-- begin --

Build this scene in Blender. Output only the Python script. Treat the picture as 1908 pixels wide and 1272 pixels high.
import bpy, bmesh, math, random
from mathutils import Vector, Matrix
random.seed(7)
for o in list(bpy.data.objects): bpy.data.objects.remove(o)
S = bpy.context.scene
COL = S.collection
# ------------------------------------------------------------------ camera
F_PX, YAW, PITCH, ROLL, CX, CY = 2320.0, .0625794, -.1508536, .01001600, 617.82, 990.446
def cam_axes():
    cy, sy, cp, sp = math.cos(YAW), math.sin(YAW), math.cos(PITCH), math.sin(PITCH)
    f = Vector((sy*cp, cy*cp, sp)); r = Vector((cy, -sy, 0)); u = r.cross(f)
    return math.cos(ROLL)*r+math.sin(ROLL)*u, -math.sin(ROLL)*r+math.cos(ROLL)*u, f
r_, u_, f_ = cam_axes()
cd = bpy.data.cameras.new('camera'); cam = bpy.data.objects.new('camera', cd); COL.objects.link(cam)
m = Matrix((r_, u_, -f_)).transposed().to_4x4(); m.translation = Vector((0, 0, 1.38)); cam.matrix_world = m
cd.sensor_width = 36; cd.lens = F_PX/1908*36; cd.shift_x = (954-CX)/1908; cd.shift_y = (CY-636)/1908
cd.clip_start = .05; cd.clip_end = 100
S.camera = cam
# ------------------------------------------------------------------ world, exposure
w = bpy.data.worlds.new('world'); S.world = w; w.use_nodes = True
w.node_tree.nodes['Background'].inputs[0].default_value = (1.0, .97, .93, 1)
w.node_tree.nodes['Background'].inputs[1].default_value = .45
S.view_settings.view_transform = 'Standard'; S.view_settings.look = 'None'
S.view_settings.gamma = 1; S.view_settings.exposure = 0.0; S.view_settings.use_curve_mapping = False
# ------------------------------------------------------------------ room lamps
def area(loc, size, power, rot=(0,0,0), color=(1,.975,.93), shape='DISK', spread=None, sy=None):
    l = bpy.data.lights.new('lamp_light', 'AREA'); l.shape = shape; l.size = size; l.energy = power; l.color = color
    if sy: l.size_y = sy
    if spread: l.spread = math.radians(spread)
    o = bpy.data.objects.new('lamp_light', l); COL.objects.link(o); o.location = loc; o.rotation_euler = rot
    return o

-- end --

▸ Stated task
Each line in the material above must be retyped without alteration.

▸ Exercise result
Build this scene in Blender. Output only the Python script. Treat the picture as 1908 pixels wide and 1272 pixels high.
import bpy, bmesh, math, random
from mathutils import Vector, Matrix
random.seed(7)
for o in list(bpy.data.objects): bpy.data.objects.remove(o)
S = bpy.context.scene
COL = S.collection
# ------------------------------------------------------------------ camera
F_PX, YAW, PITCH, ROLL, CX, CY = 2320.0, .0625794, -.1508536, .01001600, 617.82, 990.446
def cam_axes():
    cy, sy, cp, sp = math.cos(YAW), math.sin(YAW), math.cos(PITCH), math.sin(PITCH)
    f = Vector((sy*cp, cy*cp, sp)); r = Vector((cy, -sy, 0)); u = r.cross(f)
    return math.cos(ROLL)*r+math.sin(ROLL)*u, -math.sin(ROLL)*r+math.cos(ROLL)*u, f
r_, u_, f_ = cam_axes()
cd = bpy.data.cameras.new('camera'); cam = bpy.data.objects.new('camera', cd); COL.objects.link(cam)
m = Matrix((r_, u_, -f_)).transposed().to_4x4(); m.translation = Vector((0, 0, 1.38)); cam.matrix_world = m
cd.sensor_width = 36; cd.lens = F_PX/1908*36; cd.shift_x = (954-CX)/1908; cd.shift_y = (CY-636)/1908
cd.clip_start = .05; cd.clip_end = 100
S.camera = cam
# ------------------------------------------------------------------ world, exposure
w = bpy.data.worlds.new('world'); S.world = w; w.use_nodes = True
w.node_tree.nodes['Background'].inputs[0].default_value = (1.0, .97, .93, 1)
w.node_tree.nodes['Background'].inputs[1].default_value = .45
S.view_settings.view_transform = 'Standard'; S.view_settings.look = 'None'
S.view_settings.gamma = 1; S.view_settings.exposure = 0.0; S.view_settings.use_curve_mapping = False
# ------------------------------------------------------------------ room lamps
def area(loc, size, power, rot=(0,0,0), color=(1,.975,.93), shape='DISK', spread=None, sy=None):
    l = bpy.data.lights.new('lamp_light', 'AREA'); l.shape = shape; l.size = size; l.energy = power; l.color = color
    if sy: l.size_y = sy
    if spread: l.spread = math.radians(spread)
    o = bpy.data.objects.new('lamp_light', l); COL.objects.link(o); o.location = loc; o.rotation_euler = rot
    return o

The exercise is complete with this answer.